-- Job --
Extract each line of the data below exactly as written.
=-=-=
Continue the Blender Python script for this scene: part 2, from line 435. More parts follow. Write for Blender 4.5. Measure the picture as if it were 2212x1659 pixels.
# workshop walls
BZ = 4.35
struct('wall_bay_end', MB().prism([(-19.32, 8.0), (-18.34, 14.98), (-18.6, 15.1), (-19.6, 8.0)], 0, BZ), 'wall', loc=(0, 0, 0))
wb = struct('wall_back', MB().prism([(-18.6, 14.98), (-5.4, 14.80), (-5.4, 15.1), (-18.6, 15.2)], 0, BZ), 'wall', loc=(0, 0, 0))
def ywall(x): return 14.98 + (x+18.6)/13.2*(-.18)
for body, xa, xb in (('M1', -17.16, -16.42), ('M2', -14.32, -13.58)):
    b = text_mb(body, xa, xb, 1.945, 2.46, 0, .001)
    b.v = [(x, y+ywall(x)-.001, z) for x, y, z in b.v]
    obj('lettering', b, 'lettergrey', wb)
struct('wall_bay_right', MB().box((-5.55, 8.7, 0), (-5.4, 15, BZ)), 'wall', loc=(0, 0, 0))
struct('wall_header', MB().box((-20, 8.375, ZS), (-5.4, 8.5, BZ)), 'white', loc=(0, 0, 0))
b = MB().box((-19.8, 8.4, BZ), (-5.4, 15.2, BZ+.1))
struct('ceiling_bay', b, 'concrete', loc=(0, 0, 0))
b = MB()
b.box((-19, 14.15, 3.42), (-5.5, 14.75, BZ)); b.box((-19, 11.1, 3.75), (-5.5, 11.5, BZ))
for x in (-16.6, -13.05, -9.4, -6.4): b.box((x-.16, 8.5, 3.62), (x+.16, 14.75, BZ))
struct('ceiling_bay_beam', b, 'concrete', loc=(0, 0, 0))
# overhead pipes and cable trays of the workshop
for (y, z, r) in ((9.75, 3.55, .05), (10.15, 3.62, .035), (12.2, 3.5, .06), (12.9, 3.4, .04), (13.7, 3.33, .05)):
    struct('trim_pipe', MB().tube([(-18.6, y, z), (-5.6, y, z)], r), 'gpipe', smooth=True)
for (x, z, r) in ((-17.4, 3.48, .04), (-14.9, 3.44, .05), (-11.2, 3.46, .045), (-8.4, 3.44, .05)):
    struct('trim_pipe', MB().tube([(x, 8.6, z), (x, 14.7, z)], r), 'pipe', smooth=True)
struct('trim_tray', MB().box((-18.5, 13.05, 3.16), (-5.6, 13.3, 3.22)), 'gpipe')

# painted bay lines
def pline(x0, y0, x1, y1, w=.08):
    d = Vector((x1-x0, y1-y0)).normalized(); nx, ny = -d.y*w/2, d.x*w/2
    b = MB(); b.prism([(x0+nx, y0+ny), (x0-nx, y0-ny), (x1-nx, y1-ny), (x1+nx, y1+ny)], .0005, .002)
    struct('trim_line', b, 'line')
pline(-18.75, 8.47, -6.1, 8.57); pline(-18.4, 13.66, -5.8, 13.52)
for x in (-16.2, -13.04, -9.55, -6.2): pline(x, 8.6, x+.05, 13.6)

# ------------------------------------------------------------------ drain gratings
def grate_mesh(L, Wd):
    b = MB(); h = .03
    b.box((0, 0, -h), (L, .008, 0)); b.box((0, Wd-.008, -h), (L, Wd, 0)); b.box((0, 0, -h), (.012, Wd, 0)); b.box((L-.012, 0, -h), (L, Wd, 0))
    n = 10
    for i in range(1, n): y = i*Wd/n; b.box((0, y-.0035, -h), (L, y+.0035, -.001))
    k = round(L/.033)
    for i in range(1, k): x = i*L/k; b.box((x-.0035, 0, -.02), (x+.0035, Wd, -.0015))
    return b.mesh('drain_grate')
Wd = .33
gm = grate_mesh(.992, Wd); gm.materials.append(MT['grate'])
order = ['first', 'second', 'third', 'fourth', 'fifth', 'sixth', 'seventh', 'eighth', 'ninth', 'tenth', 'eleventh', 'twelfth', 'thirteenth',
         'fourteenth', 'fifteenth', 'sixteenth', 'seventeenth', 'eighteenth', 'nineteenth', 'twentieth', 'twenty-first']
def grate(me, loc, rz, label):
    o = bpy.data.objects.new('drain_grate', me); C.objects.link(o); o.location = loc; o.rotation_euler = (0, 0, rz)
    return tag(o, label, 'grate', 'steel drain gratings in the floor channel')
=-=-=
-- Task solution --
Continue the Blender Python script for this scene: part 2, from line 435. More parts follow. Write for Blender 4.5. Measure the picture as if it were 2212x1659 pixels.
# workshop walls
BZ = 4.35
struct('wall_bay_end', MB().prism([(-19.32, 8.0), (-18.34, 14.98), (-18.6, 15.1), (-19.6, 8.0)], 0, BZ), 'wall', loc=(0, 0, 0))
wb = struct('wall_back', MB().prism([(-18.6, 14.98), (-5.4, 14.80), (-5.4, 15.1), (-18.6, 15.2)], 0, BZ), 'wall', loc=(0, 0, 0))
def ywall(x): return 14.98 + (x+18.6)/13.2*(-.18)
for body, xa, xb in (('M1', -17.16, -16.42), ('M2', -14.32, -13.58)):
    b = text_mb(body, xa, xb, 1.945, 2.46, 0, .001)
    b.v = [(x, y+ywall(x)-.001, z) for x, y, z in b.v]
    obj('lettering', b, 'lettergrey', wb)
struct('wall_bay_right', MB().box((-5.55, 8.7, 0), (-5.4, 15, BZ)), 'wall', loc=(0, 0, 0))
struct('wall_header', MB().box((-20, 8.375, ZS), (-5.4, 8.5, BZ)), 'white', loc=(0, 0, 0))
b = MB().box((-19.8, 8.4, BZ), (-5.4, 15.2, BZ+.1))
struct('ceiling_bay', b, 'concrete', loc=(0, 0, 0))
b = MB()
b.box((-19, 14.15, 3.42), (-5.5, 14.75, BZ)); b.box((-19, 11.1, 3.75), (-5.5, 11.5, BZ))
for x in (-16.6, -13.05, -9.4, -6.4): b.box((x-.16, 8.5, 3.62), (x+.16, 14.75, BZ))
struct('ceiling_bay_beam', b, 'concrete', loc=(0, 0, 0))
# overhead pipes and cable trays of the workshop
for (y, z, r) in ((9.75, 3.55, .05), (10.15, 3.62, .035), (12.2, 3.5, .06), (12.9, 3.4, .04), (13.7, 3.33, .05)):
    struct('trim_pipe', MB().tube([(-18.6, y, z), (-5.6, y, z)], r), 'gpipe', smooth=True)
for (x, z, r) in ((-17.4, 3.48, .04), (-14.9, 3.44, .05), (-11.2, 3.46, .045), (-8.4, 3.44, .05)):
    struct('trim_pipe', MB().tube([(x, 8.6, z), (x, 14.7, z)], r), 'pipe', smooth=True)
struct('trim_tray', MB().box((-18.5, 13.05, 3.16), (-5.6, 13.3, 3.22)), 'gpipe')

# painted bay lines
def pline(x0, y0, x1, y1, w=.08):
    d = Vector((x1-x0, y1-y0)).normalized(); nx, ny = -d.y*w/2, d.x*w/2
    b = MB(); b.prism([(x0+nx, y0+ny), (x0-nx, y0-ny), (x1-nx, y1-ny), (x1+nx, y1+ny)], .0005, .002)
    struct('trim_line', b, 'line')
pline(-18.75, 8.47, -6.1, 8.57); pline(-18.4, 13.66, -5.8, 13.52)
for x in (-16.2, -13.04, -9.55, -6.2): pline(x, 8.6, x+.05, 13.6)

# ------------------------------------------------------------------ drain gratings
def grate_mesh(L, Wd):
    b = MB(); h = .03
    b.box((0, 0, -h), (L, .008, 0)); b.box((0, Wd-.008, -h), (L, Wd, 0)); b.box((0, 0, -h), (.012, Wd, 0)); b.box((L-.012, 0, -h), (L, Wd, 0))
    n = 10
    for i in range(1, n): y = i*Wd/n; b.box((0, y-.0035, -h), (L, y+.0035, -.001))
    k = round(L/.033)
    for i in range(1, k): x = i*L/k; b.box((x-.0035, 0, -.02), (x+.0035, Wd, -.0015))
    return b.mesh('drain_grate')
Wd = .33
gm = grate_mesh(.992, Wd); gm.materials.append(MT['grate'])
order = ['first', 'second', 'third', 'fourth', 'fifth', 'sixth', 'seventh', 'eighth', 'ninth', 'tenth', 'eleventh', 'twelfth', 'thirteenth',
         'fourteenth', 'fifteenth', 'sixteenth', 'seventeenth', 'eighteenth', 'nineteenth', 'twentieth', 'twenty-first']
def grate(me, loc, rz, label):
    o = bpy.data.objects.new('drain_grate', me); C.objects.link(o); o.location = loc; o.rotation_euler = (0, 0, rz)
    return tag(o, label, 'grate', 'steel drain gratings in the floor channel')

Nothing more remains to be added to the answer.